Specialized technological knowledge, resource requirements, and economies of scale are moderate industry factors. Branding and access to prime locations with high disposable income and adequate foot traffic can effectively bar entry.
The threat of substitutes is moderately high.
Coffee and tea beverages are in close competition with many well-established ready-to-drink items. The low cost of switching will initially be in KGT’s favor, but once the concept is proven, will induce copycat competitors as well as price competition from established firms like Starbucks and Caribou Coffee that already offer some version of the green tea drinks.
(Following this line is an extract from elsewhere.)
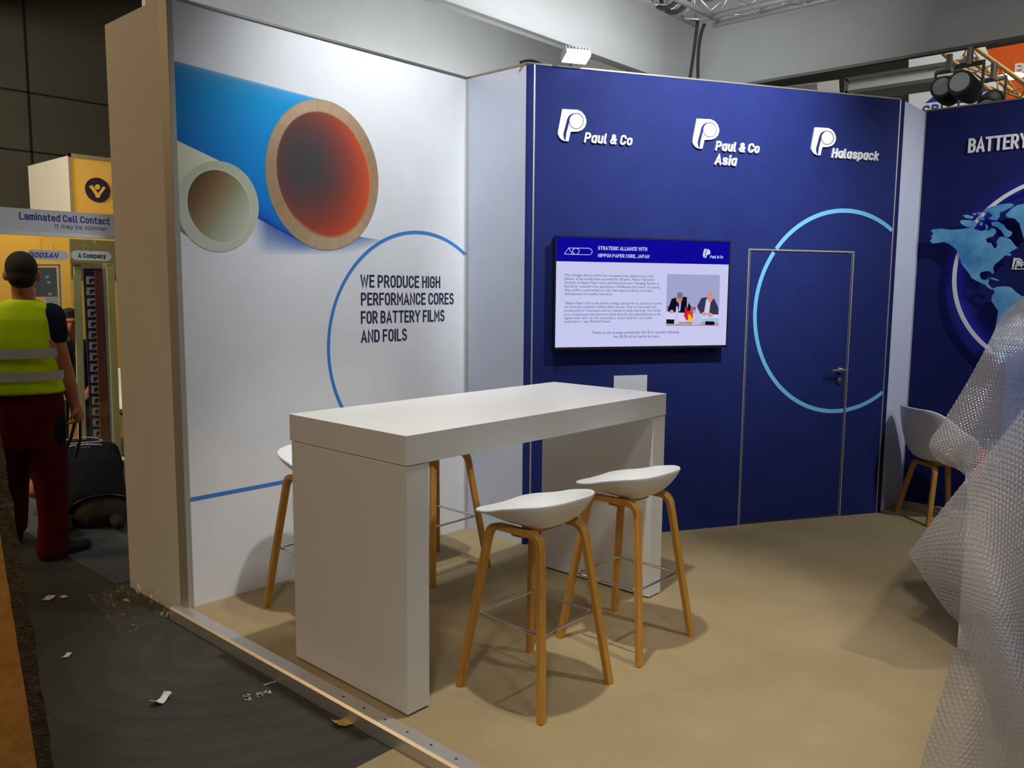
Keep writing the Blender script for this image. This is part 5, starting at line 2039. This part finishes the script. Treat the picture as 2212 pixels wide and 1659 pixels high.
# shirt sleeves, vest, trousers, boots
blob([('limb', [shR + pr * .004, PV((117, 722))], [.083, .080])], 'shirt_sleeve', M['navy_shirt'], w, .012, 3)
blob([('limb', [shL, PV((-40, 730))], [.083, .080])], 'shirt_sleeve', M['navy_shirt'], w, .012, 3)
vest = blob([('loft', [(PV((50, 647)), .085, .075), (PV((46, 662)), .155, .095), (PV((38, 690)), .195, .125), (PV((36, 740)), .205, .140), (PV((38, 790)), .215, .140), (PV((44, 830)), .232, .145), (PV((47, 849)), .238, .148)], pr, pf)], 'vest', M['hivis'], w, .012, 3)
for y0, y1 in ((751, 772), (800, 820)):
    cy = (y0 + y1) / 2
    hwid = .218 if y0 < 780 else .236
    obj('reflective_band', MB().add(*(lambda secs: ([tuple(Vector(c) + pr * (a_ * math.cos(2 * math.pi * k / 40) * (abs(math.cos(2 * math.pi * k / 40)) ** 2.4 + abs(math.sin(2 * math.pi * k / 40)) ** 2.4) ** (-1 / 2.4)) + pf * (b_ * math.sin(2 * math.pi * k / 40) * (abs(math.cos(2 * math.pi * k / 40)) ** 2.4 + abs(math.sin(2 * math.pi * k / 40)) ** 2.4) ** (-1 / 2.4))) for c, a_, b_ in secs for k in range(40)], [(k, (k + 1) % 40, 40 + (k + 1) % 40, 40 + k) for k in range(40)]))([(PV((38 + (cy - 760) * .12, y1)), hwid, .149), (PV((38 + (cy - 760) * .12, y0)), hwid - .003, .147)])), M['reflective'], vest, smooth=True)
blob([('loft', [(PV((55, 838)), .200, .130), (PV((58, 880)), .205, .135), (PV((62, 930)), .200, .13), (PV((64, 965)), .19, .12)], pr, pf),
      ('limb', [hipR, PV((105, 1000)), knR, PV((116, 1120)), PV((114, 1186))], [.118, .112, .092, .086, .094]),
      ('limb', [hipL, PV((26, 985), .1), knL, PV((32, 1095), .34), anL], [.118, .108, .088, .080, .088])], 'trousers', M['red_trousers'], w, .012, 3)
blob([('ball', PV((124, 925)) - pf * .03, (.050, .075, .145), pm)], 'pocket', M['black_shirt'], w, .012, 2)
bs = PV((113, 1200))
bs.z = HF
td = (pr * .9 + pf * .45).normalized()
_, _, tm = basis(td.x, td.y)
for c, t_, mm in ((bs, td, tm), (Vector((anL.x, anL.y, HF)) + pf * .02, pf, pm)):
    blob([('limb', [c + Vector((0, 0, .05)), c + t_ * .10 + Vector((0, 0, .046)), c + t_ * .21 + Vector((0, 0, .040))], [.048, .046, .038]), ('limb', [c + Vector((0, 0, .06)), c + Vector((0, 0, .15))], [.055, .060])], 'boot', M['boot'], w, .010, 3)
# tool held in the right hand
hp = wr_ + (Vector((0, 0, -1)) + pr * .25 + pf * .2).normalized() * .10
tl = obj('hand_tool', MB().tube([hp + Vector((0, 0, .06)), hp - Vector((0, 0, .12)) - pr * .05, hp - Vector((0, 0, .24)) - pr * .10], [.012, .010, .009], 10).tube([hp + pr * .01 + Vector((0, 0, .05)), hp - Vector((0, 0, .14)) + pr * .0, hp - Vector((0, 0, .26)) - pr * .03], [.010, .009, .006], 10), M['black'], smooth=True)
tag(tl, 'dark hand tool held in the right hand of the vest wearing worker', 'tool')

# -- man kneeling, seen from behind
kr, kf, km = basis(.30, .95)
KP = Vector((2.30, 5.98, HF))
KV = lambda p, dd=0.0: hit(p, kf, kf @ KP + dd)
kn = thing('person', 'person in black printed shirt kneeling bent over on the floor', 'person', KV((200, 1140)))
hip = KV((212, 1082), .12)
shc = KV((172, 975), .52)
X_ = kr
ax_ = (shc - hip).normalized()
Yn = ax_.cross(X_).normalized()
tors = [(hip - ax_ * .07, .180, .128), (hip + ax_ * .08, .185, .14), (hip * .55 + shc * .45 + Vector((0, 0, .03)), .205, .15), (hip * .25 + shc * .75 + Vector((0, 0, .02)), .215, .135), (shc, .19, .10), (shc + ax_ * .06, .10, .06)]
hd2 = shc + kf * .18 - Vector((0, 0, .05)) - kr * .03
sR, sL = shc + kr * .19 - Vector((0, 0, .02)), shc - kr * .20 - Vector((0, 0, .02))
eL = KV((72, 1062), .50)
wL = KV((98, 1110), .78)
wL.z = HF + .08
eR = sR + kf * .12 - Vector((0, 0, .26)) + kr * .08
wR_ = eR + kf * .22 - Vector((0, 0, .10))
wR_.z = max(wR_.z, HF + .06)
pieces = [('loft', tors, X_, Yn), ('ball', hd2, (.078, .105, .098), km), ('ball', hd2 + kf * .07 - Vector((0, 0, .05)), (.055, .055, .055), km),
          ('limb', [shc, hd2], [.075, .065]), ('limb', [sL, (sL + eL) / 2, eL], [.062, .055, .046]), ('limb', [eL, wL], [.046, .032]), ('limb', [sR, eR], [.062, .046]), ('limb', [eR, wR_], [.046, .032])]
for s in (-1, 1):
    pieces.append(('ball', hd2 + kr * s * .08, (.012, .02, .03), km))
hand(pieces, wL, kf - Vector((0, 0, .25)), kr, Vector((0, 0, -1)), 1.0, .3)
hand(pieces, wR_, kf - Vector((0, 0, .1)), kr, Vector((0, 0, -1)), 1.0, .3)
kneeR, kneeL = hip + kr * .16 + kf * .38, hip - kr * .20 + kf * .36
kneeR.z = kneeL.z = HF + .075
ankR, ankL = hip + kr * .10 - kf * .10, hip - kr * .22 - kf * .06
ankR.z = ankL.z = HF + .075
thR, thL = hip + kr * .09, hip - kr * .09
for a_, b_, c_ in ((thR, kneeR, ankR), (thL, kneeL, ankL)):
    pieces.append(('limb', [a_, b_], [.09, .06]))
    pieces.append(('limb', [b_, c_], [.06, .045]))
blob(pieces, 'body', M['skin'], kn, .010, 3)
blob([('ball', hd2 + Vector((0, 0, .025)) - kf * .015, (.086, .108, .096), km)], 'hair', M['hair'], kn, .010, 3)
shirt = blob([('loft', [(c, a_ + .018, b_ + .018) for c, a_, b_ in tors[:-1]] + [(tors[-1][0] - ax_ * .01, .13, .08)], X_, Yn), ('limb', [sL, sL * .45 + eL * .55], [.080, .072]), ('limb', [sR, sR * .45 + eR * .55], [.080, .072])], 'shirt', M['black_shirt'], kn, .013, 5)
blob([('loft', [(hip - ax_ * .19 - Vector((0, 0, .02)), .12, .08), (hip - ax_ * .14 - Vector((0, 0, .01)), .17, .12), (hip - ax_ * .07, .185, .135)], X_, Yn)] + [('limb', [a_, b_], [.115, .085]) for a_, b_ in ((thR, kneeR), (thL, kneeL))] + [('limb', [b_, c_], [.085, .065]) for b_, c_ in ((kneeR, ankR), (kneeL, ankL))], 'trousers', M['khaki'], kn, .013, 4)
obj('belt', MB().tube([hip - ax_ * .085 + X_ * (.203 * math.cos(a)) + Yn * (.152 * math.sin(a)) for a in [2 * math.pi * k / 40 for k in range(40)]], 1.0, closed=True, flat=(.008, .035)), M['black'], kn)
for c in (ankR, ankL):
    c0 = Vector((c.x, c.y, HF + .055))
    blob([('limb', [c0 + kf * .02, c0 - kf * .10 + Vector((0, 0, .01)), c0 - kf * .22 + Vector((0, 0, .01))], [.052, .048, .042])], 'boot', M['boot'], kn, .010, 3)
# print on the back of the shirt: an outlined sign and three lines, laid on the cloth
bk = Plane((0, 0, 0), (1, 0, 0), (0, -1, 0))
upn = (-Yn if (-Yn).z > 0 else Yn)
if upn.z < 0:
    upn = -upn
tx = MB()
o_ = hip * .20 + shc * .80 + upn * .170


def back_text(s, t, width, cap, bold=0.0):
    vs, fs = text_geom(s, bold)
    xs = [v[0] for v in vs]
    w_ = max(xs) - min(xs)
    k = width / w_
    out = []
    for x, y, z in vs:
        u = (x - min(xs) - w_ / 2) * k
        p = o_ + kr * u + ax_ * (t + y * cap / CAPH)
        out.append(tuple(p - upn * (u * u * 1.15) + upn * .0))
    tx.add(out, fs)


back_text('WWW.HANDIEXPO', .0, .25, .016)
back_text('INFO@HANDIEXPO', -.035, .27, .016)
back_text('0048 509649865', -.07, .24, .016)
ovp = [o_ + kr * (.14 * math.cos(a)) + ax_ * (.055 + .028 * math.sin(a)) - upn * ((.14 * math.cos(a)) ** 2 * 1.15) for a in [2 * math.pi * k / 28 for k in range(28)]]
tx.tube(ovp, .003, 6, closed=True)
obj('shirt_print', tx, M['sign_white'], shirt)

# -- third person, head bowed, behind the showcases
G = ony((148, 700), 8.2)
gr, gf, gm = basis(-.25, -.97)
gp = thing('person', 'dark haired person in dark green shirt bowed behind the showcases', 'person', (G.x, 8.2, HF))
hd3 = ony((150, 696), 8.2)
sc3 = hd3 - Vector((0, 0, .22)) - gf * .10
tors = [(Vector((sc3.x, sc3.y, .95)) - gf * .05, .17, .12), (Vector((sc3.x, sc3.y, 1.15)) - gf * .03, .18, .12), (sc3 - Vector((0, 0, .12)), .20, .12), (sc3, .18, .09), (sc3 + Vector((0, 0, .05)), .09, .07)]
pieces = [('loft', tors, gr, gf), ('limb', [sc3, hd3], [.075, .06]), ('ball', hd3, (.078, .098, .112), gm), ('ball', hd3 + gf * .055 - Vector((0, 0, .055)), (.052, .05, .055), gm), ('ball', hd3 + gf * .10 - Vector((0, 0, .025)), (.014, .02, .022), gm), ('ball', hd3 + gf * .092 + Vector((0, 0, .015)), (.055, .018, .012), gm)]
for s in (-1, 1):
    pieces.append(('ball', hd3 + gr * s * .08 - Vector((0, 0, .01)), (.012, .02, .03), gm))
    sh, e_, w3 = sc3 + gr * s * .20 - Vector((0, 0, .04)), sc3 + gr * s * .25 - Vector((0, 0, .32)) + gf * .03, sc3 + gr * s * .12 - Vector((0, 0, .40)) + gf * .26
    pieces += [('limb', [sh, e_], [.06, .046]), ('limb', [e_, w3], [.045, .03])]
    hand(pieces, w3, gf - gr * s * .3 - Vector((0, 0, .3)), gr * s, Vector((0, 0, -1)), 1.0, .4)
    hp3 = Vector((sc3.x, sc3.y, .88)) + gr * s * .09 - gf * .05
    ft = Vector((hp3.x, hp3.y, HF + .05)) + gr * s * .04
    pieces.append(('limb', [hp3, (hp3 + ft) / 2, ft], [.09, .058, .045]))
blob(pieces, 'body', M['skin'], gp, .011, 3)
blob([('ball', hd3 + Vector((0, 0, .035)) - gf * .01, (.086, .102, .098), gm), ('ball', hd3 + Vector((0, 0, .085)) + gf * .01, (.06, .075, .05), gm)], 'hair', M['hair'], gp, .010, 2)
blob([('loft', [(c, a_ + .02, b_ + .02) for c, a_, b_ in tors], gr, gf)] + [('limb', [sc3 + gr * s * .20 - Vector((0, 0, .04)), sc3 + gr * s * .235 - Vector((0, 0, .20)) + gf * .02], [.078, .07]) for s in (-1, 1)], 'shirt', M['dark_green'], gp, .013, 4)
lg = []
for s in (-1, 1):
    hp3 = Vector((sc3.x, sc3.y, .90)) + gr * s * .09 - gf * .05
    ft = Vector((hp3.x, hp3.y, HF + .09)) + gr * s * .04
    lg.append(('limb', [hp3, (hp3 + ft) / 2, ft], [.115, .085, .075]))
blob(lg, 'trousers', M['black_shirt'], gp, .013, 4)
for s in (-1, 1):
    ft = Vector((sc3.x, sc3.y, HF + .045)) + gr * s * .13 - gf * .05
    blob([('limb', [ft, ft + gf * .10, ft + gf * .20], [.045, .045, .036])], 'shoe', M['boot'], gp, .010, 2)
Supplier power is moderate.
Green tea suppliers, except perhaps for exporters to the U.S. market, have relatively little power, and this can be a key area for KGT to gain a competitive edge given its ownership by Ito En, the largest green tea manufacturer in Japan. The raw materials could, most likely, also be purchased from several different vendors, which will allow for cost competition and possible efficiency. However, pressure comes from scarce and much-needed store talent. KGT must determine how to attract and keep highly skilled staff that can add value to their product concept and create a rewarding in-store experience for customers. While it fosters a culture of trust and harmony, KGT also needs to review training and compensation and promotion practices in order to make it harder for competitors to recruit and utilize this very important resource.